- REQUIREMENT
State how many lines hold the string "scene". Give the number and nothing else.

- DATASET EXTRACT
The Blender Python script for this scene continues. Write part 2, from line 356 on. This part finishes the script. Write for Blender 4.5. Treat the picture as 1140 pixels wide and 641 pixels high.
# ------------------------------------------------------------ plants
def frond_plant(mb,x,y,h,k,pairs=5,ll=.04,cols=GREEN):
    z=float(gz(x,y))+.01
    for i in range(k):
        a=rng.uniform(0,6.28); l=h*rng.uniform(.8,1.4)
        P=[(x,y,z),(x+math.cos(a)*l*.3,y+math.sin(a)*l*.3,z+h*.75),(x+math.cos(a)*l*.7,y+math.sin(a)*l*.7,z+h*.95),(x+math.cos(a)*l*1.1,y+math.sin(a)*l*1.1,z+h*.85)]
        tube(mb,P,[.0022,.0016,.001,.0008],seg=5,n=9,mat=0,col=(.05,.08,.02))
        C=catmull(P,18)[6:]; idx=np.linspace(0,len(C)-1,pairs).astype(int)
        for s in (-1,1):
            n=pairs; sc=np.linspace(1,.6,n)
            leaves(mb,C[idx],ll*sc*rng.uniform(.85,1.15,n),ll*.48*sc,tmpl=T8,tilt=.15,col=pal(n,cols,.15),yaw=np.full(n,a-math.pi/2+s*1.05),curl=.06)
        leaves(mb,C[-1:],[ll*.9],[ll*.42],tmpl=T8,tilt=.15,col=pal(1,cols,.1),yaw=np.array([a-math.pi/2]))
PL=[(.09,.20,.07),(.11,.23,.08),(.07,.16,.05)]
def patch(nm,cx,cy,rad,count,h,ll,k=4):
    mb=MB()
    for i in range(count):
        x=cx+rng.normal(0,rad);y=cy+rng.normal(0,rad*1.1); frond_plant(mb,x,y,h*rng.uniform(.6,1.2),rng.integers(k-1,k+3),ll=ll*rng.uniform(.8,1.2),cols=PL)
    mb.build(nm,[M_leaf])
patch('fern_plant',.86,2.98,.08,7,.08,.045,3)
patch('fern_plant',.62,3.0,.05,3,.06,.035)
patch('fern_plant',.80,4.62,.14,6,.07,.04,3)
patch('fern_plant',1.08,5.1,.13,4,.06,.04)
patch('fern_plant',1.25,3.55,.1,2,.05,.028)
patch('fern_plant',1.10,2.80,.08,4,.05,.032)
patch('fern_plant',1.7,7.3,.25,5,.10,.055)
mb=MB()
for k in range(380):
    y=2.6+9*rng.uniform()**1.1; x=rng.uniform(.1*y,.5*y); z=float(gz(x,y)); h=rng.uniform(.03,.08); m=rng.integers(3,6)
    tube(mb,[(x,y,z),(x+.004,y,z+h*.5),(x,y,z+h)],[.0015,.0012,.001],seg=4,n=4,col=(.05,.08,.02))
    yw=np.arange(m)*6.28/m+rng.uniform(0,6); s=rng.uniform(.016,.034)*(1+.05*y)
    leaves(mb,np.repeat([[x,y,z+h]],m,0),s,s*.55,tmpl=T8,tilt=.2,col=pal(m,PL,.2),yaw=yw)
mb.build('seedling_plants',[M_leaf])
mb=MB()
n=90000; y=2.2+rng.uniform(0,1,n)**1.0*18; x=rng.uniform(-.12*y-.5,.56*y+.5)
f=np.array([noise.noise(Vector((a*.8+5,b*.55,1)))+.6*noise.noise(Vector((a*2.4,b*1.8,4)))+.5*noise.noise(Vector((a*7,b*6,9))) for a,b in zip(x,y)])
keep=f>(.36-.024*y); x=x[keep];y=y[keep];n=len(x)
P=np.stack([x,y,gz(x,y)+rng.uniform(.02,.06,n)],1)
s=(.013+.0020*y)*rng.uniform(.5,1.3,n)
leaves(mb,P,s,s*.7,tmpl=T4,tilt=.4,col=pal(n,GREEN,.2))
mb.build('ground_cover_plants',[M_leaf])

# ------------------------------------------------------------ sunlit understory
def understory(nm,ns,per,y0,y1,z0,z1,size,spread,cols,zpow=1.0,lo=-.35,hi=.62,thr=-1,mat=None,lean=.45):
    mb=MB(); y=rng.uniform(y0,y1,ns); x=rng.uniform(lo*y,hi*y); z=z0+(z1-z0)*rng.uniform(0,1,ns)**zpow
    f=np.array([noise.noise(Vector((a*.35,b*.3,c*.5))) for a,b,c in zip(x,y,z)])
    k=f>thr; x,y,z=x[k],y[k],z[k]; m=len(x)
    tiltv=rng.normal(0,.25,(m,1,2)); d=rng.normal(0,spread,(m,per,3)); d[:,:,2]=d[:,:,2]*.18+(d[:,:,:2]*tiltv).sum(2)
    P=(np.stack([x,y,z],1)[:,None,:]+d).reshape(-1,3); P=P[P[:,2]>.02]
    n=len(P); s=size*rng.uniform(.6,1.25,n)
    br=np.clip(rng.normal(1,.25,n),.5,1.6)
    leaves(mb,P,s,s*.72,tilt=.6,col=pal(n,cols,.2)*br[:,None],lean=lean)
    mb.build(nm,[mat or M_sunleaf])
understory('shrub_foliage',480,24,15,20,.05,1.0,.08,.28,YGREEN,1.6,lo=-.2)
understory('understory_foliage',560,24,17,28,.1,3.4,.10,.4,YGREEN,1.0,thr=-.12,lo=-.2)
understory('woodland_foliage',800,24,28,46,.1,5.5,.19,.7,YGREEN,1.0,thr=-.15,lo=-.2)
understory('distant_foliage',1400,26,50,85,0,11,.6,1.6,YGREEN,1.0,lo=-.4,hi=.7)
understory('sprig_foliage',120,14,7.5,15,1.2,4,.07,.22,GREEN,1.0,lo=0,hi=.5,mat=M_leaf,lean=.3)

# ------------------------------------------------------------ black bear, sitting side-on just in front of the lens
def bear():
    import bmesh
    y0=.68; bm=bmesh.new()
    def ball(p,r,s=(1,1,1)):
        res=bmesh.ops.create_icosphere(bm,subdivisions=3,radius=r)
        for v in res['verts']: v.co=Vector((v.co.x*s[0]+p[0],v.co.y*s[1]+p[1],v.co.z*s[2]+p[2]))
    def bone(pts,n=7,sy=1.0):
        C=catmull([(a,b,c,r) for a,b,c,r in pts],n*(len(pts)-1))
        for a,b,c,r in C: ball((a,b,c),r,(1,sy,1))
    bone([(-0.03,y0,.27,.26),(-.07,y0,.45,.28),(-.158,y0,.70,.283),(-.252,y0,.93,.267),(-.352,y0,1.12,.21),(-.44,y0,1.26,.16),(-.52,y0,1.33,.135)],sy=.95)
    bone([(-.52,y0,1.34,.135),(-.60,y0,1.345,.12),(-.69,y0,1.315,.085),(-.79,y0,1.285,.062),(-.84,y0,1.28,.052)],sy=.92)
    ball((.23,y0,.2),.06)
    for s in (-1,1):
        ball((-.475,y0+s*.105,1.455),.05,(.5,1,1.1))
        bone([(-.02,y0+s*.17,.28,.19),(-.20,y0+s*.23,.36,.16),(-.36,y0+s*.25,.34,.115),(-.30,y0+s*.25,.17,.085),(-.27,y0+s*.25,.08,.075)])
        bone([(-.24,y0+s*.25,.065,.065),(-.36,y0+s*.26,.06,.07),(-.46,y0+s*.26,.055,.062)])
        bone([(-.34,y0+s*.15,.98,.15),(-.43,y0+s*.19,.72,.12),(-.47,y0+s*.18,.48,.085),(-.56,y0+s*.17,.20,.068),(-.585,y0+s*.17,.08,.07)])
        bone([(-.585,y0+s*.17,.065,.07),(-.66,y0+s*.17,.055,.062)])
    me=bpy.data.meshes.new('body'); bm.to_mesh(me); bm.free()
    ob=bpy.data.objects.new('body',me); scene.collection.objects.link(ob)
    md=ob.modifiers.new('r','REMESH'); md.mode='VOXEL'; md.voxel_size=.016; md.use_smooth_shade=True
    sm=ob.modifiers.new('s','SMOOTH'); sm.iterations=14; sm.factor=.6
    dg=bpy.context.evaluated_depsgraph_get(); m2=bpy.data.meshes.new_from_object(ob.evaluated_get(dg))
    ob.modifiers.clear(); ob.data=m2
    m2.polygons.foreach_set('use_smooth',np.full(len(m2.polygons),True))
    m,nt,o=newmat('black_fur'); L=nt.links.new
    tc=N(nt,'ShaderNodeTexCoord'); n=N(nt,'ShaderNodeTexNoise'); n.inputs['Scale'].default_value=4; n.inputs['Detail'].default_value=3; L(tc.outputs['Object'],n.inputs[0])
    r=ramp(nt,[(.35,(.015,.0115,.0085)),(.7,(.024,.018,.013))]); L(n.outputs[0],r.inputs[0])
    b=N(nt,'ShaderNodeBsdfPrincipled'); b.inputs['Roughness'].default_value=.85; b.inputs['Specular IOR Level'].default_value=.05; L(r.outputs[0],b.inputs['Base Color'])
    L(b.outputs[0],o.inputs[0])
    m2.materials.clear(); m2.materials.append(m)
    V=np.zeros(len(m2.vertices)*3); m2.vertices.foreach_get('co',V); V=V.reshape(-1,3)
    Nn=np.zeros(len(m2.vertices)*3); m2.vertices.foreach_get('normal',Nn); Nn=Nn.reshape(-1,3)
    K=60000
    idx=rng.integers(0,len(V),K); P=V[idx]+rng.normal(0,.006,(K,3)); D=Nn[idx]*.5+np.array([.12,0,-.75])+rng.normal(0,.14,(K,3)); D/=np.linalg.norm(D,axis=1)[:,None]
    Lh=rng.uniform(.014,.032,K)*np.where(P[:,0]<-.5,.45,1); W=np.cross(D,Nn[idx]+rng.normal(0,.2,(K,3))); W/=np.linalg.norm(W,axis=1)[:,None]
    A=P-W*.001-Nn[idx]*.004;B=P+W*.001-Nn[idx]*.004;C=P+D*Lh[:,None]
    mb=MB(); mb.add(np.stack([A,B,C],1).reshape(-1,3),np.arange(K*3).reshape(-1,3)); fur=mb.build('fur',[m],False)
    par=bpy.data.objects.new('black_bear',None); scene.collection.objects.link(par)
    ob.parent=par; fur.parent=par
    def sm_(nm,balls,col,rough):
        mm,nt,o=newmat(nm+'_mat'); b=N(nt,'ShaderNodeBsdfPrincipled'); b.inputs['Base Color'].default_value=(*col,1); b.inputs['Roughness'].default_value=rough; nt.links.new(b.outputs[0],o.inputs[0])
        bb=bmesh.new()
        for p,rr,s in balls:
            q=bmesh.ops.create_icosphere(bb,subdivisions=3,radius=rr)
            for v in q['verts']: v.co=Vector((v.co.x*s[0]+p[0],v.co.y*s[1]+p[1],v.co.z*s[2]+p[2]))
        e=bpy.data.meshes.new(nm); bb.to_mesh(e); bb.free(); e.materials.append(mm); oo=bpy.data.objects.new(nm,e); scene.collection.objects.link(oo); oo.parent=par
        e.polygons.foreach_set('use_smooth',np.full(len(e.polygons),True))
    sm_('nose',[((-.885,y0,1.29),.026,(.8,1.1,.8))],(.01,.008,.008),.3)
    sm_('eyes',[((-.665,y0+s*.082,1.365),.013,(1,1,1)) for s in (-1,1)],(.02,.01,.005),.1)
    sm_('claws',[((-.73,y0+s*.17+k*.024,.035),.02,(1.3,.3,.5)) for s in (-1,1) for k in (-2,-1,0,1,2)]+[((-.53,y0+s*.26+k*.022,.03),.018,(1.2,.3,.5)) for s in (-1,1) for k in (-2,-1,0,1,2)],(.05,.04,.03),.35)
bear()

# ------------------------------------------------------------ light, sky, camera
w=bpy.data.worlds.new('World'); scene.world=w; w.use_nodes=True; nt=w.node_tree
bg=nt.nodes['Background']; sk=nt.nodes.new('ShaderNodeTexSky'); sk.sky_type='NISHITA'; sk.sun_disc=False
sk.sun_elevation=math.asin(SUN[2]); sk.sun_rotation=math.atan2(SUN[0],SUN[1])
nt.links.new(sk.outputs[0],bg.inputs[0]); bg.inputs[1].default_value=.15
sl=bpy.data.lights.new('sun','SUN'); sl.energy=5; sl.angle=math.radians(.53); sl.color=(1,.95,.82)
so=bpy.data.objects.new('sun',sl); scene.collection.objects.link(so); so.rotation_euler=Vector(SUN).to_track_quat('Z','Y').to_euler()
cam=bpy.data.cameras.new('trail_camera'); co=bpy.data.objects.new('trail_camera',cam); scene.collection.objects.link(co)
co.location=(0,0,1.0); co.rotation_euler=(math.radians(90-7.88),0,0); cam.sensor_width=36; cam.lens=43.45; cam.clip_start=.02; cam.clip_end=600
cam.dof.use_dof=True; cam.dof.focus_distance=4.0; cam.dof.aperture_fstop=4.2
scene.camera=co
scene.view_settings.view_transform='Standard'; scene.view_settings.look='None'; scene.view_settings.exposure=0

- COMPLETED EXERCISE
9